Rotational Soft Modes and Octahedral Distortion as Design Principles for Ultralow Thermal Conductivity in Halide Materials

Abstract: We establish that ultralow lattice thermal conductivity in halide perovskites and related octahedral framework materials arises from two distinct and complementary mechanisms: (i) halogen-halogen-enabled rotational soft modes that reshape the low-frequency spectrum and intensify phonon scattering, and (ii) static octahedral distortions that further enhance anharmonicity and reduce phonon lifetimes. Using first-principles calculations on CsPbBr3, we demonstrate that Br-Br interactions induce rotational soft modes that decongest the phonon spectrum and enhance three- and four-phonon scattering, strongly suppressing particle-like thermal conductivity (kappa_p). Independently, static octahedral distortions further reduce kappa_p by amplifying anharmonicity while leaving wave-like conductivity (kappa_c) intact.

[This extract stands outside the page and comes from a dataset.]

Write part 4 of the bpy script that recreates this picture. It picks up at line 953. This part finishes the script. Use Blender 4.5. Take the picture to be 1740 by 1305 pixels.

Based on these mechanistic insights, we introduce a geometric distortion factor rho and perform a high-throughput screening that first selects materials with halogen-coordinated octahedral building blocks-ensuring the presence of rotational soft modes-and then identifies those with pronounced distortion. This strategy uncovers TaGaI8 with an ultralow kappa_L = 0.11 W/mK at room temperature. This work establishes halogen-halogen-enabled rotational soft modes and octahedral distortions as transferable design principles for octahedra-containing halides, spanning both extended frameworks and molecular-cluster motifs, for discovering ultralow-kappa_L materials.